Council Member Robert Cornegy Jr. agrees and says the program is absolutely necessary.

“While NYPD is doing their job, we intend to, as a community, do what we believe to be our job, which is to provide opportunity, sustainable movement for our communities,” he said. “We’ve gone through stop-and-frisk, which – the dismantling of stop-and-frisk. We were told that that would make a lawless city and it did not. We actually, as the Mayor mentioned, had become the safest city, and we refuse to go back.”

“On the north side of Bed Stuy, we have a Jobs Plus program that works with the housing developments that are on that side… and have made a difference and we want to extend that difference to the entire Bedford Stuyvesant,” he continued. “So where there is an uptick in crime, we’re going to have an uptick in services and really flood those areas with the necessary services.”

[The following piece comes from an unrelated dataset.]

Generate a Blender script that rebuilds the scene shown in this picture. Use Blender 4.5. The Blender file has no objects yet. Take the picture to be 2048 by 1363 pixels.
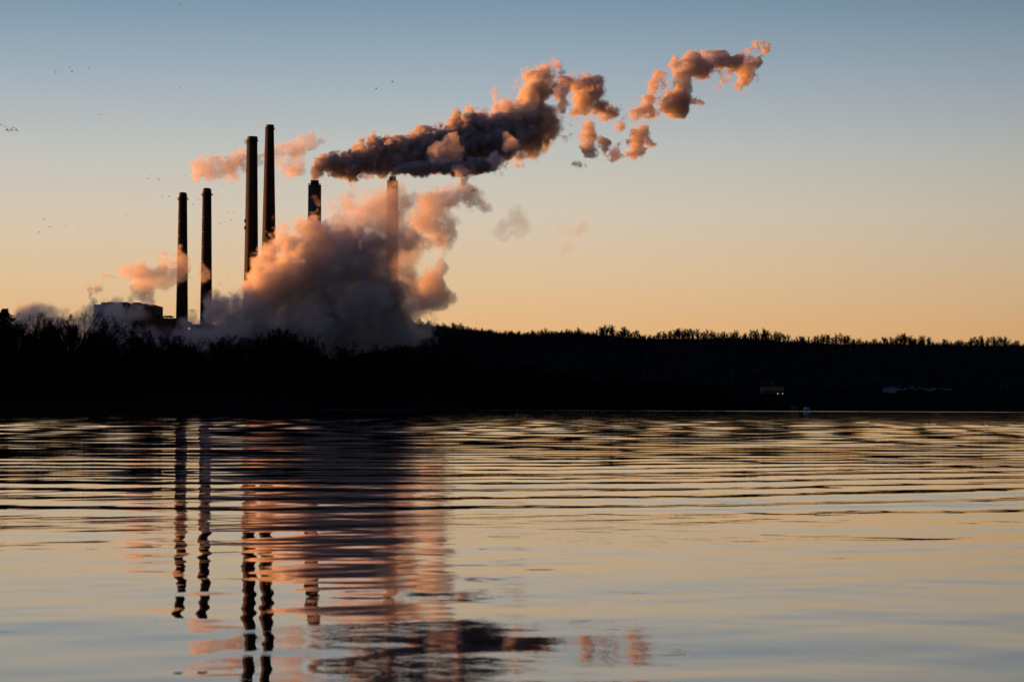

“What we understand is that while there are depraved individuals that are pulling the trigger, society is responsible for the bullets that were loaded into that gun,” he said. “What we want to do is make sure that we can begin to dismantle these guns by providing services.”

According to Ife Charles, the Director of Anti-Violence Projects and Capacity Building at the Center for Court Innovation, this is a time for everyone to step up.

“Over the past couple of days, we’ve had meetings and we’ve had marches, what we’ve done in our communities to bring awareness to put the guns down and for our communities to become safe once again,” Charles said. “You know, someone said about taking back, we never lost it, right. So, that is my attitude. We have never lost our communities and it is our responsibility, as residents, to participate.”

She noted that the weekend will be spent with marches throughout the neighborhoods. There will be one in Bed-Stuy where the one-year-old baby boy was killed. And there will be one tomorrow at 5:30 pm at 423 Gates Avenue.

“There is no reason for us to continue to have this violence,” she said. “…This problem can be erased. It is not something that is sustainable. It is not the way that we, as New Yorkers, should live. We should not continue to live in fear. And I think we have the solution. This is an opportunity for us to look at the models that are working. It’s an opportunity for us to utilize the people who’ve had lived and learned experiences and are willing to go back out there and have conversations with individuals.”